The approach trustees should adopt when considering a request for disclosure is what information should be provided to beneficiaries to:

  • ensure the sound administration of the trust?
  • discharge the powers and discretions in respect of the fiduciary obligations the trustee owes the beneficiary, in particular the trustee’s duty to account?
  • meet the trustee’s obligation to fulfil the settlor’s wishes?

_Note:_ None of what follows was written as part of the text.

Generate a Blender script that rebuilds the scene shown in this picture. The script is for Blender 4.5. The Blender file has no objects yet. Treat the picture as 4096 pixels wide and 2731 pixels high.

This refers to the principle that the exercise by a trustee of the trustee’s dispositive discretionary powers is “an essentially confidential process”.
  • The considerations for trustees will always be circumstances-dependent.  However, trustees should consider the following when deciding whether or not to provide information to a beneficiary:
  • Whether there are issues of personal or commercial confidentiality
  • The nature of the interests held by the beneficiary or beneficiaries seeking disclosure
  • The competing interests of — and therefore the impact on — the beneficiary or beneficiaries seeking disclosure, the trustee(s) themselves, other beneficiaries and any affected third parties
  • Whether some or all of the documents can be withheld in full, or disclosed only in a redacted form
  • Whether safeguards should be imposed on the use of the disclosed trust documentation (for example, undertakings or professional inspection) to avoid illegitimate use
  • Whether (in the case of a family trust) disclosure would be likely to embitter family feelings and the relationship between the trustee and applicant beneficiary to the detriment of the beneficiaries as a whole
  • The nature and context of the application for disclosure. 

The addition of the last point on the list may provide some solace for beneficiaries given that (in the writer’s experience) the practical reality is that many information disclosure request refusals are not based on trustees making a considered exercise of discretion, but more a knee-jerk reaction to ensure the trustees avoid scrutiny.